When you fill out the application, you’ll have to state how much you need to borrow. Once you are approved by the lender, you will then select a repayment term and payment plan.

The repayment term refers to how long it will take to pay the loan back. Most private lenders offer terms ranging from five to 20 years. Generally, lenders offer lower interest rates for shorter loans, but the monthly payments will be higher. Interest rates will be higher for longer-term loans, but monthly payments will be lower.

Choose a repayment plan that you can easily afford while in college. If you can’t afford to pay anything, then you’ll have to defer payments until after you graduate.

How you can use small student loans

Students typically use small student loans to cover miscellaneous expenses, like fees for studying abroad, the cost of a new laptop, or rent. And while attending college can be pricey, you should only use student loans for tuition, bills, and other necessary expenses.

Remember, the more money you borrow, the more you’ll have to pay back—with interest—after you graduate. When you’re calculating how much to borrow, take this into account.

What happens if you borrow more than you need?

If you have taken out a larger federal student loan balance than necessary, you can return that money to the financial aid department or loan servicer within 120 days of disbursal. Contact the financial aid department to find out what your next steps are for returning the excess funds.

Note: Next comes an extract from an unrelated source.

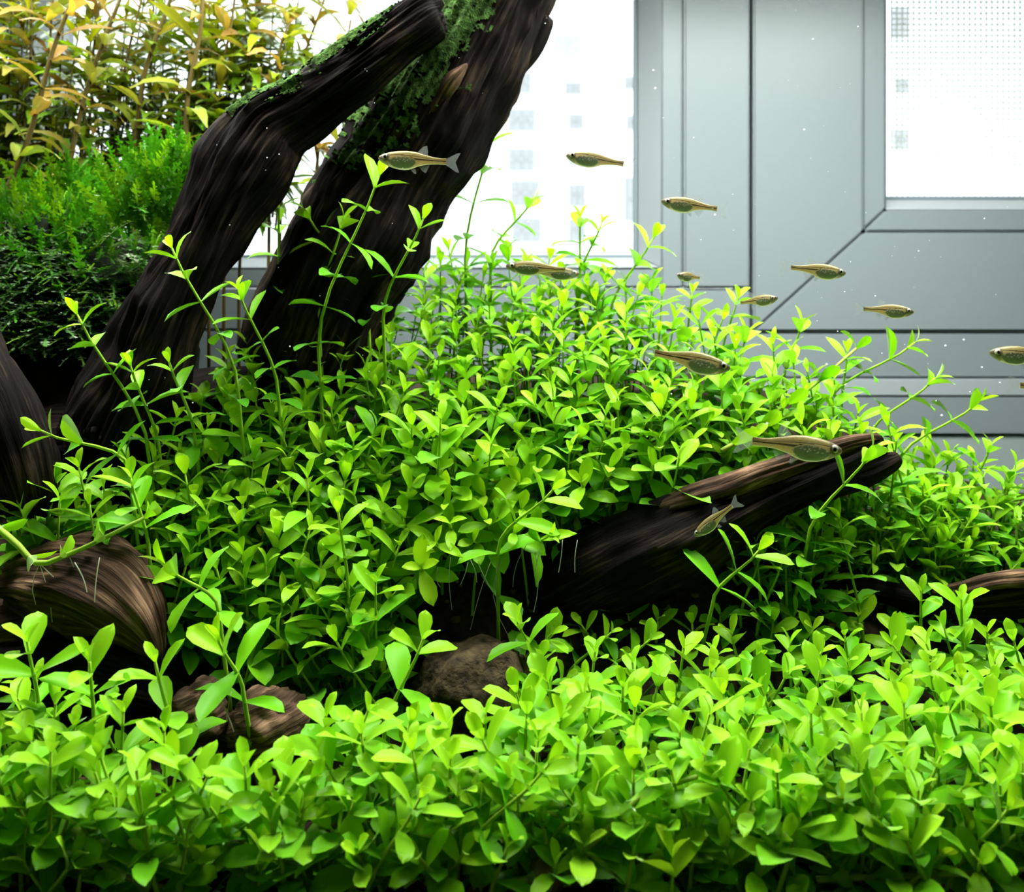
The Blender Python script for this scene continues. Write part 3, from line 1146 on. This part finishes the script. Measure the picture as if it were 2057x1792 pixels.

If you end up borrowing more in private loans than you need, there’s usually no easy way to give the money back. Start by contacting the lender and asking if there’s a way to refund the money.

If you can’t just give it back, the best course of action would be to put the money toward your student loan balance immediately. The sooner you apply the extra funds toward your student loans, the less interest will accrue. Go online and make a lump sum payment. If you have multiple private student loans, use the extra money for the loan with the highest interest rate.

Another option is to keep the funds in a savings account for next semester’s expenses, which will allow you to take out fewer loans.